İSTKA Genel Sekreteri Özgül Özkan Yavuz ise inovasyon ve teknolojik gelişmenin önemine vurgu yaparak, "Ar-Ge faaliyetlerinin özendirilmesi büyük önem arz ediyor. İSTKA olarak, ekonomik ve sosyal kalkınmaya yönelik her türlü yenilikçiliği desteklemeye çalışıyoruz. Sloganımız da 'İnovasyon lideri İstanbul.' Ülkemizin yüksek gelir grubununda bulunan ülkelerin arasına girmesinin ancak ve ancak Ar-Ge ve inovasyon çalışmaları sonucunda ortaya çıkacak katma değerli ürünler ve ileri teknolojik ürünlerin üretilmesiyle, ihracatının yapılmasıyla mümkün olacaktır." ifadelerini kullandı.

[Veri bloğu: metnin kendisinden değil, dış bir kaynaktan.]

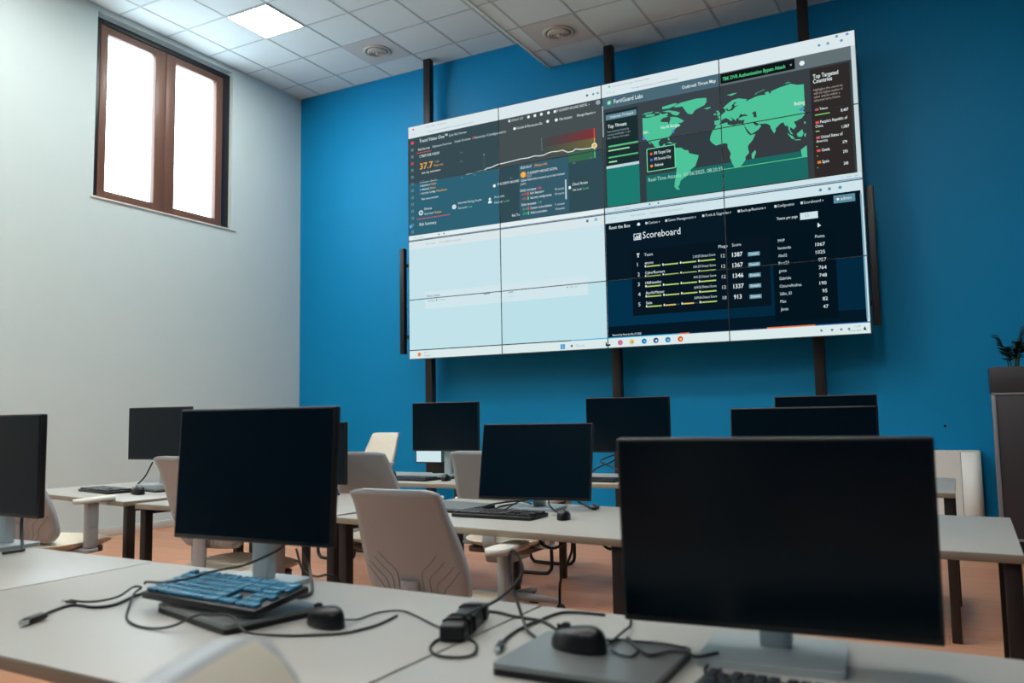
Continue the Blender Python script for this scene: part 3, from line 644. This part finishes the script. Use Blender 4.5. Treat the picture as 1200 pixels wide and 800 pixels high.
# ------------------------------------------------------------------ keyboards, mice, laptops
def keyboard(x, y, z, rz, label, w=.43, d=.135, tilt=0, single=False, keymat='key'):
    t = thing('keyboard', label, 'keyboard', (x, y, z), rz, 'black keyboards')
    t.rotation_euler = (tilt, 0, rz)
    MB().box((0, 0, .008), (w, d, .016), M['kbody'], bev=.004).build('keyboard_body', parent=t)
    rows = 6; kh = (d-.016)/rows; ku = (w-.016)/22.5
    layout = []
    for r in range(rows):
        yy = d/2-.008-kh*(r+.5) - (.0 if r == 0 else .0)
        xs = []
        if r == 0: xs = [(0, 1)]+[(2+q+(.5*(q//4)), 1) for q in range(12)]+[(15.3+q, 1) for q in range(3)]+[(18.6, 3.9)]
        elif r == 1: xs = [(q, 1) for q in range(13)]+[(13, 2)]+[(15.3+q, 1) for q in range(3)]+[(18.6+q, 1) for q in range(4)]
        elif r == 2: xs = [(0, 1.5)]+[(1.5+q, 1) for q in range(12)]+[(13.5, 1.5)]+[(15.3+q, 1) for q in range(3)]+[(18.6+q, 1) for q in range(3)]
        elif r == 3: xs = [(0, 1.75)]+[(1.75+q, 1) for q in range(11)]+[(12.75, 2.25)]+[(18.6+q, 1) for q in range(4)]
        elif r == 4: xs = [(0, 2.25)]+[(2.25+q, 1) for q in range(10)]+[(12.25, 2.75)]+[(16.3, 1)]+[(18.6+q, 1) for q in range(3)]
        else: xs = [(0, 1.5), (1.5, 1.2), (2.7, 1.2), (3.9, 6), (9.9, 1.2), (11.1, 1.2), (12.3, 2.7), (15.3, 1), (16.3, 1), (17.3, 1), (18.6, 2), (20.6, 1), (21.6, 1)]
        for a, l in xs: layout.append((-w/2+.008+ku*(a+l/2), yy, ku*l-.0025))
    if single:
        for (a, yy, l) in layout[:100]:
            MB().box((a, yy, .0195), (l, kh-.003, .008), M[keymat], bev=.0015, seg=1).build('key', parent=t)
        layout = layout[100:]
    if layout:
        b = MB()
        for (a, yy, l) in layout: b.box((a, yy, .0195), (l, kh-.003, .008), M[keymat], bev=.0012, seg=1)
        b.build('keys', parent=t)
    return t
def mouse(x, y, z, rz, label, s=1.0):
    t = thing('mouse', label, 'computer mouse', (x, y, z), rz, 'black computer mice')
    b = MB(); L, Wd, Hh = .115*s, .062*s, .038*s
    def fn(a, c):
        th = 2*math.pi*a; ph = c*math.pi/2
        x_ = math.cos(th)*Wd/2*(math.sin(ph)**.55); y_ = math.sin(th)*L/2*(math.sin(ph)**.6)
        z_ = Hh*(math.cos(ph)**.7 if ph < math.pi/2 else 0)*(1-.25*(y_/(L/2))) + .001
        return Vector((x_, y_, z_))
    b.grid(fn, 28, 10, M['mouse'], closed=True); b.build('mouse_body', parent=t)
    b = MB(); b.cyl((-.004*s, L*.24, Hh*.86), (.004*s, L*.24, Hh*.86), .009*s, m=M['kbody'], n=14); b.build('scroll_wheel', parent=t)
    b = MB(); b.box((0, L*.24, Hh*.78), (.0018, L*.36, Hh*.34), M['kbody']); b.build('button_seam', parent=t)
    return t
def laptop(x, y, z, rz, label, w=.32, d=.22, dark=False):
    t = thing('laptop', label, 'laptop', (x, y, z), rz, 'closed laptops')
    b = MB(); b.prism(rrect(w, d, .01), 0, .010, M['kbody']); b.build('laptop_base', parent=t)
    b = MB(); b.prism(rrect(w, d, .01), .0112, .019, M['silver_dark']); b.build('lid', parent=t)
    b = MB(); b.cyl((-w*.42, d/2-.004, .0106), (w*.42, d/2-.004, .0106), .0045, m=M['kbody'], n=10); b.build('hinge', parent=t)
    return t
laptop(6.285, -6.945, DZ, R(-15), 'closed grey laptop under the blue-keyed front keyboard', w=.315, d=.225)
keyboard(6.25, -6.955, DZ+.036, R(-4.5), 'black keyboard with blue keycaps propped on a closed laptop, front row', w=.385, d=.15, tilt=R(9), single=True, keymat='key_blue')
mouse(6.535, -6.945, DZ, R(70), 'black mouse on the front desk right of the blue-keyed keyboard')
lp = laptop(7.142, -6.965, DZ, R(1), 'closed silver laptop under a mouse beside the largest monitor', w=.275, d=.225)
MB().box((.03, .028, .0193), (.016, .012, .0006), M['sticker']).build('sticker', parent=lp)
mouse(7.105, -6.945, DZ+.019, R(75), 'black mouse lying on the closed silver laptop, front row')
keyboard(7.545, -7.03, DZ, R(-2), 'black keyboard at the bottom edge in front of the largest monitor')
keyboard(5.985, -5.235, DZ, R(-1), 'black keyboard in front of the tilted middle monitor', w=.38, d=.16)
mouse(6.275, -5.22, DZ, R(20), 'black mouse right of the second row keyboard', s=.9)
laptop(5.63, -5.06, DZ, R(-8), 'closed grey laptop on the second row desk left of the tilted monitor', w=.33, d=.25)
keyboard(3.13, -5.03, DZ, R(-12), 'black keyboard on the desk by the left wall', w=.40, d=.16)
laptop(3.36, -4.845, DZ, R(-14), 'closed grey laptop on the desk by the left wall', w=.33, d=.17)
mouse(3.48, -5.07, DZ, R(70), 'black mouse on the desk by the left wall', s=1.1)
keyboard(4.44, -3.72, DZ, R(-2), 'black keyboard on the rear desk below the left black post', w=.38, d=.15)
laptop(4.50, -3.56, DZ, R(0), 'closed grey laptop on the rear desk behind its keyboard', w=.36, d=.165)
mouse(4.17, -3.58, DZ, R(70), 'black mouse on the rear desk left of the closed laptop', s=1.2)
mouse(4.72, -3.70, DZ, R(20), 'black mouse on the rear desk right of the keyboard', s=1.0)
keyboard(5.62, -3.46, DZ, R(-1), 'black keyboard on the rear desk behind the tilted monitor')
mouse(4.60, -5.02, DZ, R(75), 'black mouse beside the mostly hidden edge-on monitor', s=1.1)

# ------------------------------------------------------------------ chairs (face +y, origin on the floor under the seat)
def swivel_chair(label, ztop=.93, lift=0):
    t = thing('office_chair', label, 'chair', (0, 0, 0), 0, 'white swivel office chairs')
    zb = ztop-.43; Hh = ztop-zb; parts = []
    def width(v):
        w = .405 + .03*math.sin(math.pi*min(1, v*1.25)) - .045*max(0, v-.35)
        if v < .14: w -= .09*(1-v/.14)**2
        return w
    def prof(v): return (-.205 - .155*(v**1.35), zb+Hh*v)
    def sh(u, v, off):
        k = 2*u-1; y, z = prof(v); w = width(v)
        y += (.035-.018*v)*(k*k) + off; z -= .012*max(0, v-.9)*10*max(0, abs(k)-.8)*5
        return Vector((k*w/2*(1-.0*off), y, z))
    b = MB(); NU, NV = 14, 18; m = M['shell']
    bk = b.grid(lambda u, v: sh(u, v, -.016), NU, NV, m); fr = b.grid(lambda u, v: sh(u, v, .012+.02*(1-v)), NU, NV, m)
    rim = [(0, q) for q in range(NV)]
    i = b.mi(m)
    def q4(a, c, d, e):
        f = b.bm.faces.new((a, c, d, e)); f.material_index = i; f.smooth = True
    for q in range(NV): q4(bk[q][0], bk[q+1][0], fr[q+1][0], fr[q][0]); q4(bk[q][NU], bk[q+1][NU], fr[q+1][NU], fr[q][NU])
    for q in range(NU): q4(bk[0][q], bk[0][q+1], fr[0][q+1], fr[0][q]); q4(bk[NV][q], bk[NV][q+1], fr[NV][q+1], fr[NV][q])
    for sgn in (-1, 1):                                   # nested chevron ribs low on the back
        for k in range(4):
            ui = .5+sgn*(.13+.065*k); uo = .5+sgn*min(.47, .30+.065*k); v1 = .30-.045*k; v2 = .46-.045*k
            pts = [sh(ui, .015, -.0165), sh(ui, v1*.5, -.0165), sh(ui, v1, -.0165), sh((ui+uo)/2, (v1+v2)/2, -.0165), sh(uo, v2, -.0165)]
            b.tube(smooth_path(pts, 4), .0022, M['groove'], 6)
    b.build('backrest', parent=t)
    b = MB()                                              # upholstered front of the back
    def cu(u, v):
        uu = .014+.972*u; vv = .03+.962*v; p = sh(uu, vv, .012+.02*(1-vv)); e = min(u, 1-u, v, 1-v)
        p.y += .022*min(1, e/.1); return p
    b.grid(cu, 14, 16, M['leather']); b.build('back_cushion', parent=t)
    b = MB()                                              # seat pad with a drooping front edge
    def outline(a, r=1.0):
        th = 2*math.pi*a; c, s = math.cos(th), math.sin(th); ex = 3.2
        return (math.copysign(abs(c)**(2/ex), c)*.245*r, math.copysign(abs(s)**(2/ex), s)*.24*r+.02)
    def seat(u, v):
        # v: 0 centre of the top ... 1 centre of the bottom
        if v < .5: r = min(1, math.sin(v/.5*math.pi/2)**.8); z = .468 - .028*(r**6)
        else: r = math.cos((v-.5)/.5*math.pi/2)**.4 if v < 1 else .001; z = .44 - .045*(1-max(r, 0)**5)
        x, y = outline(u, max(r, .001)); z -= .9*max(0, y-.13)**1.6 + .02*max(0, -y-.1); z += .06*max(0, abs(x)-.12)
        return Vector((x, y, z))
    b.grid(seat, 40, 14, M['leather'], closed=True); b.build('seat', parent=t).location.z = lift
    b = MB(); b.prism(rrect(.40, .38, .07, cy=.0), .375, .40, M['seatpan']); b.box((0, -.02, .345), (.17, .26, .065), M['shell'], bev=.015); b.build('seat_mechanism', parent=t).location.z = lift
    b = MB()                                              # post carrying the backrest
    def sp(u, v):
        k = 2*math.pi*u; pth = [(-.10, .375+lift), (-.20, .38+lift), (-.245, .43+lift), (-.24, zb), (-.245, zb+.10)]
        f_ = v*4; a = min(3, int(f_)); g_ = f_-a
        y = pth[a][0]*(1-g_)+pth[a+1][0]*g_; z = pth[a][1]*(1-g_)+pth[a+1][1]*g_
        w = .055-.015*v; return Vector((w*math.cos(k), y+.016*math.sin(k)*(v > .3)-.0, z+.016*math.sin(k)*(v <= .3)))
    b.grid(sp, 16, 12, M['shell'], closed=True); b.build('back_support', parent=t)
    for s in (-1, 1):
        arm = MB(); arm.box((s*.275, -.02, .535), (.035, .075, .235), M['shell'], bev=.008); arm.box((s*.283, -.02, .585), (.028, .05, .13), M['shell'], bev=.006); arm.box((s*.22, -.02, .405), (.15, .075, .022), M['shell'], bev=.006)
        arm = arm.build('armrest', parent=t); arm.location.z = lift
        b = MB(); b.prism(rrect(.085, .25, .035, cx=s*.275, cy=0), .652, .675, M['armpad'], True); b.build('arm_pad', parent=arm)
    b = MB(); b.cyl((0, 0, .10), (0, 0, .24), .03, m=M['black']); b.cyl((0, 0, .24), (0, 0, .35+lift), .016, m=M['chrome']); b.build('gas_column', parent=t)
    b = MB(); b.cyl((0, 0, .075), (0, 0, .115), .045, m=M['shell'])
    cs = []
    for q in range(5):
        a = 2*math.pi*q/5+.3; c, s = math.cos(a), math.sin(a)
        b.tube([(c*.03, s*.03, .10), (c*.18, s*.18, .090), (c*.305, s*.305, .076)], [.024, .021, .016], M['shell'], 10)
        cs.append((c*.295, s*.295, a))
    b.build('star_base', parent=t)
    for (x, y, a) in cs:
        b = MB(); px, py = -math.sin(a), math.cos(a)
        for s in (-1, 1): b.cyl((x+px*s*.006, y+py*s*.006, .029), (x+px*s*.024, y+py*s*.024, .029), .028, m=M['rubber'], n=20)
        b.cyl((x, y, .03), (x, y, .076), .007, m=M['black'], n=10); b.build('castor', parent=t)
    return t
ch0 = swivel_chair('white office chair in the middle foreground with ribbed back toward us', .915, .015)
GC = 'white swivel office chairs'
ch0.location = (5.957, -5.60, 0); ch0.rotation_euler = (0, 0, R(1)); ch0.scale = (.96, 1, 1)
ch1 = swivel_chair('white office chair at the far left beside the leftmost monitor', .985, .09); ch1.location = (3.395, -5.53, 0); ch1.rotation_euler = (0, 0, R(12))
ch9 = swivel_chair('white office chair half hidden behind the large left front monitor', 1.0, .02); ch9.location = (4.57, -5.32, 0); ch9.rotation_euler = (0, 0, R(-2))
ch2 = swivel_chair('white office chair right behind the ribbed chair in the middle foreground', .965); ch2.location = (4.59, -4.12, 0); ch2.rotation_euler = (0, 0, R(2))
dup(ch2, (5.315, -3.93, 0), R(0), 'white office chair behind the tilted middle monitor, left side showing', GC)
dup(ch2, (2.18, -1.36, 0), R(176), 'cream office chair facing us against the blue wall, left of the post', GC).scale = (1, 1, 1.03)
dup(ch0, (5.40, -1.40, 0), R(180), 'cream office chair by the blue wall, only its top showing beside a rear monitor', GC)
ch8 = swivel_chair('nearest cream chair back cut off by the bottom edge of the photo', .962); ch8.location = (7.477, -7.702, 0); ch8.rotation_euler = (0, 0, R(-65))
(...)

Sağlık sektöründe yerli teknolojinin geliştirilmesinin kendileri için çok kıymetli olduğunu belirten Yavuz, "Bu konuda çalışma yapan üniversitelerimizi teşvik etmeye çalışıyoruz. İTÜ'nün KASK projesini de İstanbul'da yaşam kalitesinin yükseltilmesi ve kentsel hizmetlerde yenilikçi hizmetlerin hayata geçirilmesi başlığı altında desteklemiş bulunuyoruz. En yüksek bütçe alan projelerden bir tanesiydi. Toplam bütçesi 1,5 milyon lira. Bunun yüzde doksanını da desteklemeyi başardık." diye konuştu.